● **Exercise directions**: Repeat every line below exactly, word for word.

begin

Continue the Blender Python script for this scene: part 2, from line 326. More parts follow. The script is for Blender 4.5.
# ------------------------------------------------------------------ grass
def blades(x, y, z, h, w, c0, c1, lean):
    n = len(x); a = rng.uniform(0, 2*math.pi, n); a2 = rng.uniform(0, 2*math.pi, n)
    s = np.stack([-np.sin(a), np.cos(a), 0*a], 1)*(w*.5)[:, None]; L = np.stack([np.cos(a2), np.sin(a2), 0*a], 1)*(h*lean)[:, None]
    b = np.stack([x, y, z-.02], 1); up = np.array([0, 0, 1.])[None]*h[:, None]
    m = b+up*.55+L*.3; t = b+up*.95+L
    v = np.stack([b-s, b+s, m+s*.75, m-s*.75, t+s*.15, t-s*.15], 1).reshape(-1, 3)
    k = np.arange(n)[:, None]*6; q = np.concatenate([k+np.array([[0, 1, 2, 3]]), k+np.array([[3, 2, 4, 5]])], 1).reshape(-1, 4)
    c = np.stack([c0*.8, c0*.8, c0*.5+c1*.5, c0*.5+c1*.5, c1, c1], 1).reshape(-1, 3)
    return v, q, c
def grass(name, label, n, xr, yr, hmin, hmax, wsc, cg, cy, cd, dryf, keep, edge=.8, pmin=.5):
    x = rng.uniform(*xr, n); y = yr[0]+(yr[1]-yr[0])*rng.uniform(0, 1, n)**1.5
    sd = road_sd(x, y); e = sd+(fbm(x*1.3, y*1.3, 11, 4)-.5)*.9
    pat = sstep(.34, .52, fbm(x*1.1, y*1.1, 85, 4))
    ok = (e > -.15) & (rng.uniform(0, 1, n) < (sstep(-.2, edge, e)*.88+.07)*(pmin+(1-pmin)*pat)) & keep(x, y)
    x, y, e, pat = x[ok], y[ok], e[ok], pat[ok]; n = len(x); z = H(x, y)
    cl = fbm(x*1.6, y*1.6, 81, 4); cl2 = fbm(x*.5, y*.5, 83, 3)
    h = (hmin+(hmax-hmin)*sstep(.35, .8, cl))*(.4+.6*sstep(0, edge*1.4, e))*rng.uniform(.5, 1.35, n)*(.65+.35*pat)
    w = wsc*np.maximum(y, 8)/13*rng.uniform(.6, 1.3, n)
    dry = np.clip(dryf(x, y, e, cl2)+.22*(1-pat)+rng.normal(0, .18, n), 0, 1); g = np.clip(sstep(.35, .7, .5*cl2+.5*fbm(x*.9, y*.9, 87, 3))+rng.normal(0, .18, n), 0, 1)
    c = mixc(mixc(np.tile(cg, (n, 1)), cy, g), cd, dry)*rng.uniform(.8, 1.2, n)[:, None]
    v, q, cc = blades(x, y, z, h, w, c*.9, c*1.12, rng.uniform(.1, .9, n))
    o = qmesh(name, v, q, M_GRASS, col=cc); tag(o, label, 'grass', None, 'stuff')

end

● **Result below**:
Continue the Blender Python script for this scene: part 2, from line 326. More parts follow. The script is for Blender 4.5.
# ------------------------------------------------------------------ grass
def blades(x, y, z, h, w, c0, c1, lean):
    n = len(x); a = rng.uniform(0, 2*math.pi, n); a2 = rng.uniform(0, 2*math.pi, n)
    s = np.stack([-np.sin(a), np.cos(a), 0*a], 1)*(w*.5)[:, None]; L = np.stack([np.cos(a2), np.sin(a2), 0*a], 1)*(h*lean)[:, None]
    b = np.stack([x, y, z-.02], 1); up = np.array([0, 0, 1.])[None]*h[:, None]
    m = b+up*.55+L*.3; t = b+up*.95+L
    v = np.stack([b-s, b+s, m+s*.75, m-s*.75, t+s*.15, t-s*.15], 1).reshape(-1, 3)
    k = np.arange(n)[:, None]*6; q = np.concatenate([k+np.array([[0, 1, 2, 3]]), k+np.array([[3, 2, 4, 5]])], 1).reshape(-1, 4)
    c = np.stack([c0*.8, c0*.8, c0*.5+c1*.5, c0*.5+c1*.5, c1, c1], 1).reshape(-1, 3)
    return v, q, c
def grass(name, label, n, xr, yr, hmin, hmax, wsc, cg, cy, cd, dryf, keep, edge=.8, pmin=.5):
    x = rng.uniform(*xr, n); y = yr[0]+(yr[1]-yr[0])*rng.uniform(0, 1, n)**1.5
    sd = road_sd(x, y); e = sd+(fbm(x*1.3, y*1.3, 11, 4)-.5)*.9
    pat = sstep(.34, .52, fbm(x*1.1, y*1.1, 85, 4))
    ok = (e > -.15) & (rng.uniform(0, 1, n) < (sstep(-.2, edge, e)*.88+.07)*(pmin+(1-pmin)*pat)) & keep(x, y)
    x, y, e, pat = x[ok], y[ok], e[ok], pat[ok]; n = len(x); z = H(x, y)
    cl = fbm(x*1.6, y*1.6, 81, 4); cl2 = fbm(x*.5, y*.5, 83, 3)
    h = (hmin+(hmax-hmin)*sstep(.35, .8, cl))*(.4+.6*sstep(0, edge*1.4, e))*rng.uniform(.5, 1.35, n)*(.65+.35*pat)
    w = wsc*np.maximum(y, 8)/13*rng.uniform(.6, 1.3, n)
    dry = np.clip(dryf(x, y, e, cl2)+.22*(1-pat)+rng.normal(0, .18, n), 0, 1); g = np.clip(sstep(.35, .7, .5*cl2+.5*fbm(x*.9, y*.9, 87, 3))+rng.normal(0, .18, n), 0, 1)
    c = mixc(mixc(np.tile(cg, (n, 1)), cy, g), cd, dry)*rng.uniform(.8, 1.2, n)[:, None]
    v, q, cc = blades(x, y, z, h, w, c*.9, c*1.12, rng.uniform(.1, .9, n))
    o = qmesh(name, v, q, M_GRASS, col=cc); tag(o, label, 'grass', None, 'stuff')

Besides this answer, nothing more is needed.